I haven't been told much of this in at least a year, but it doesn't matter anymore. The stuff I heard all my life about how the world has already gotten in my brain and affected how I act.
I don't care about people's well-being; I care about my own well-being, and I'm kind because it's polite, expected, and a good way to lead to good things happening to me.
I don't care about the gospel; I care about money and about pleasure, to the point that I've been apathetic about the sins I commit.

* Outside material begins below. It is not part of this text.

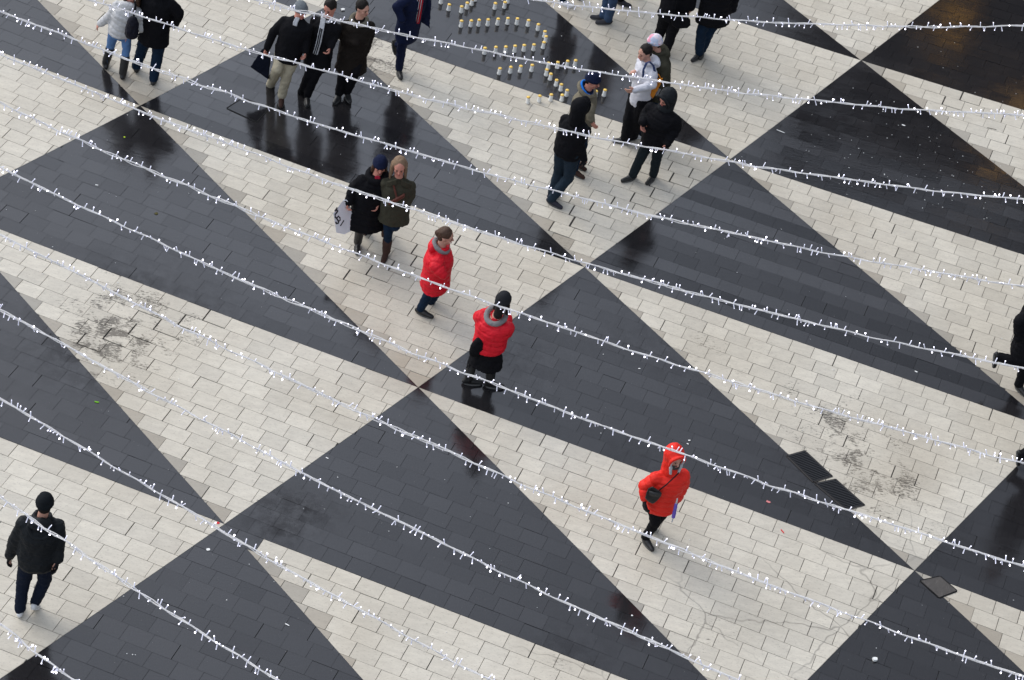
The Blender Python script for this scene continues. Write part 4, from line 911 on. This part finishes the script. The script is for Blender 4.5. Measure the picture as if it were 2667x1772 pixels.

Who cares about repenting? It's not like I can really overcome this sin. I've tried for years. It's the most addictive sin I could have possibly chosen, and Bishops kept using the phrase "It's OK" before saying "let's get you back on the right track", no matter how many times I came to them and said "I did it again", so they made it seem like it would be OK no matter how many times I did it.
I recognize that it's not about how many times I do this sin, but how I think and feel about the sin. Well, right now, I don't care.
Not just because people have always told me I can't be good. But that was certainly a good starting place.

But someone started to redefine that for me tonight. Someone told me that instead of thinking of Nimrod when she heard my name, she always thinks of a dragon slayer or a monster hunter, someone who tries to rid the world of dark and scary things. And when she thinks of my name, she thinks of someone who protects and provides, like normal hunters do.
And that opened up a little possibility that I might be able to be good again.

Please, stop telling me that I'm going to be bad.
And please, give me a little bit of encouragement to be good.
Because maybe if you do, I'll actually live up to that expectation.